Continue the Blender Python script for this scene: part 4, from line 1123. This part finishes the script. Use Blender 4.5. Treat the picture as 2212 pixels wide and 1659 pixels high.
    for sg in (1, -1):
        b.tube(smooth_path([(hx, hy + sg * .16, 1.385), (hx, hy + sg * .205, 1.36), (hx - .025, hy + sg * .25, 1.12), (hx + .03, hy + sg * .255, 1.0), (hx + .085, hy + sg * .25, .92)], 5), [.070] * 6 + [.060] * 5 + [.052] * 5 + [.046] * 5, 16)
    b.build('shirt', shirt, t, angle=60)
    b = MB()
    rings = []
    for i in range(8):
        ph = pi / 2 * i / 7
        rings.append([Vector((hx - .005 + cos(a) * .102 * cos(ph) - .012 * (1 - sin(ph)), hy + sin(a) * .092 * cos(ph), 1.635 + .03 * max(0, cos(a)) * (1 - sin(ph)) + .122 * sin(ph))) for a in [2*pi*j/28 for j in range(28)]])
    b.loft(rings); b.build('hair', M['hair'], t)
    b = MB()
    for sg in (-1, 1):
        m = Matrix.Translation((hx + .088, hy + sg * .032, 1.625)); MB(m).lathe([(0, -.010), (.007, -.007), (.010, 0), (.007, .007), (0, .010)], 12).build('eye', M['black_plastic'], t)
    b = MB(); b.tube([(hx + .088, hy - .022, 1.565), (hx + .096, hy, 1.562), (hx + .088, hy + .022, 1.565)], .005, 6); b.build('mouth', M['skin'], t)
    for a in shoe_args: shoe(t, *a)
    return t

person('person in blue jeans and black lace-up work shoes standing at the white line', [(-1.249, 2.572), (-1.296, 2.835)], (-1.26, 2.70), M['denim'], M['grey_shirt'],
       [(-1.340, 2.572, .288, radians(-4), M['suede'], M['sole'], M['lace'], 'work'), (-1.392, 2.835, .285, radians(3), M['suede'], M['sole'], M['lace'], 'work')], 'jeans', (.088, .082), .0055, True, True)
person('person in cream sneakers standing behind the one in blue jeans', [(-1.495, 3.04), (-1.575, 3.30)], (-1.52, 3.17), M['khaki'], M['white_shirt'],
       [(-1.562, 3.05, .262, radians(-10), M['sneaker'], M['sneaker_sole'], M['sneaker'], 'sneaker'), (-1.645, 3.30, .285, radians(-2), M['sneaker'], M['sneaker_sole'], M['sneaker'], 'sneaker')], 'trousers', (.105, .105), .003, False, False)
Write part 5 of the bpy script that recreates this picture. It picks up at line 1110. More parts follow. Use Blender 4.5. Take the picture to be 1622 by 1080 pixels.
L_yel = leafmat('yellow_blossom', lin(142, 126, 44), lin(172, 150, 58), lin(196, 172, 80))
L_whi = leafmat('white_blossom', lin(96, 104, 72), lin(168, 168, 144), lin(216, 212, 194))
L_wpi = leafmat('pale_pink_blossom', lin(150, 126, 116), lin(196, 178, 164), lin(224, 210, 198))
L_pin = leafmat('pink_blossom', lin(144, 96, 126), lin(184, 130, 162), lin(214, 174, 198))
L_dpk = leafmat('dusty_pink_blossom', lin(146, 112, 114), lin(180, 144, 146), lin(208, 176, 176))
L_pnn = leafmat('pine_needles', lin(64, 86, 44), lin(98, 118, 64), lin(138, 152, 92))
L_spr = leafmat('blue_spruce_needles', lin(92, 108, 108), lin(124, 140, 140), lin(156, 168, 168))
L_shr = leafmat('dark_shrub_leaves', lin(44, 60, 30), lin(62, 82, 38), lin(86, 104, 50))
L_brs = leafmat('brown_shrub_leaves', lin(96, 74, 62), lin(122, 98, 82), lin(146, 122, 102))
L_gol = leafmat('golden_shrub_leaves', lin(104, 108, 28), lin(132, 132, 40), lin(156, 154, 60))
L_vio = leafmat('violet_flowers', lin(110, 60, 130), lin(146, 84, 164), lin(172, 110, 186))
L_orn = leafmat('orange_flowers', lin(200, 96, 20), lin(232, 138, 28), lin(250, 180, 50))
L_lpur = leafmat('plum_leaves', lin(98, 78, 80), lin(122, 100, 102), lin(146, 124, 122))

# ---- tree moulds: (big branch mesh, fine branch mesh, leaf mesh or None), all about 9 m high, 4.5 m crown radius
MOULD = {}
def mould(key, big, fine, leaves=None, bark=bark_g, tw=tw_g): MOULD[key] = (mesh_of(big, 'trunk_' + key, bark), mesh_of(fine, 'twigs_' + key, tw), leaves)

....

● **What is needed**
Copy all the records above precisely.

● **Response to the task**
Continue the Blender Python script for this scene: part 4, from line 1123. This part finishes the script. Use Blender 4.5. Treat the picture as 2212 pixels wide and 1659 pixels high.
    for sg in (1, -1):
        b.tube(smooth_path([(hx, hy + sg * .16, 1.385), (hx, hy + sg * .205, 1.36), (hx - .025, hy + sg * .25, 1.12), (hx + .03, hy + sg * .255, 1.0), (hx + .085, hy + sg * .25, .92)], 5), [.070] * 6 + [.060] * 5 + [.052] * 5 + [.046] * 5, 16)
    b.build('shirt', shirt, t, angle=60)
    b = MB()
    rings = []
    for i in range(8):
        ph = pi / 2 * i / 7
        rings.append([Vector((hx - .005 + cos(a) * .102 * cos(ph) - .012 * (1 - sin(ph)), hy + sin(a) * .092 * cos(ph), 1.635 + .03 * max(0, cos(a)) * (1 - sin(ph)) + .122 * sin(ph))) for a in [2*pi*j/28 for j in range(28)]])
    b.loft(rings); b.build('hair', M['hair'], t)
    b = MB()
    for sg in (-1, 1):
        m = Matrix.Translation((hx + .088, hy + sg * .032, 1.625)); MB(m).lathe([(0, -.010), (.007, -.007), (.010, 0), (.007, .007), (0, .010)], 12).build('eye', M['black_plastic'], t)
    b = MB(); b.tube([(hx + .088, hy - .022, 1.565), (hx + .096, hy, 1.562), (hx + .088, hy + .022, 1.565)], .005, 6); b.build('mouth', M['skin'], t)
    for a in shoe_args: shoe(t, *a)
    return t

person('person in blue jeans and black lace-up work shoes standing at the white line', [(-1.249, 2.572), (-1.296, 2.835)], (-1.26, 2.70), M['denim'], M['grey_shirt'],
       [(-1.340, 2.572, .288, radians(-4), M['suede'], M['sole'], M['lace'], 'work'), (-1.392, 2.835, .285, radians(3), M['suede'], M['sole'], M['lace'], 'work')], 'jeans', (.088, .082), .0055, True, True)
person('person in cream sneakers standing behind the one in blue jeans', [(-1.495, 3.04), (-1.575, 3.30)], (-1.52, 3.17), M['khaki'], M['white_shirt'],
       [(-1.562, 3.05, .262, radians(-10), M['sneaker'], M['sneaker_sole'], M['sneaker'], 'sneaker'), (-1.645, 3.30, .285, radians(-2), M['sneaker'], M['sneaker_sole'], M['sneaker'], 'sneaker')], 'trousers', (.105, .105), .003, False, False)
Write part 5 of the bpy script that recreates this picture. It picks up at line 1110. More parts follow. Use Blender 4.5. Take the picture to be 1622 by 1080 pixels.
L_yel = leafmat('yellow_blossom', lin(142, 126, 44), lin(172, 150, 58), lin(196, 172, 80))
L_whi = leafmat('white_blossom', lin(96, 104, 72), lin(168, 168, 144), lin(216, 212, 194))
L_wpi = leafmat('pale_pink_blossom', lin(150, 126, 116), lin(196, 178, 164), lin(224, 210, 198))
L_pin = leafmat('pink_blossom', lin(144, 96, 126), lin(184, 130, 162), lin(214, 174, 198))
L_dpk = leafmat('dusty_pink_blossom', lin(146, 112, 114), lin(180, 144, 146), lin(208, 176, 176))
L_pnn = leafmat('pine_needles', lin(64, 86, 44), lin(98, 118, 64), lin(138, 152, 92))
L_spr = leafmat('blue_spruce_needles', lin(92, 108, 108), lin(124, 140, 140), lin(156, 168, 168))
L_shr = leafmat('dark_shrub_leaves', lin(44, 60, 30), lin(62, 82, 38), lin(86, 104, 50))
L_brs = leafmat('brown_shrub_leaves', lin(96, 74, 62), lin(122, 98, 82), lin(146, 122, 102))
L_gol = leafmat('golden_shrub_leaves', lin(104, 108, 28), lin(132, 132, 40), lin(156, 154, 60))
L_vio = leafmat('violet_flowers', lin(110, 60, 130), lin(146, 84, 164), lin(172, 110, 186))
L_orn = leafmat('orange_flowers', lin(200, 96, 20), lin(232, 138, 28), lin(250, 180, 50))
L_lpur = leafmat('plum_leaves', lin(98, 78, 80), lin(122, 100, 102), lin(146, 124, 122))

# ---- tree moulds: (big branch mesh, fine branch mesh, leaf mesh or None), all about 9 m high, 4.5 m crown radius
MOULD = {}
def mould(key, big, fine, leaves=None, bark=bark_g, tw=tw_g): MOULD[key] = (mesh_of(big, 'trunk_' + key, bark), mesh_of(fine, 'twigs_' + key, tw), leaves)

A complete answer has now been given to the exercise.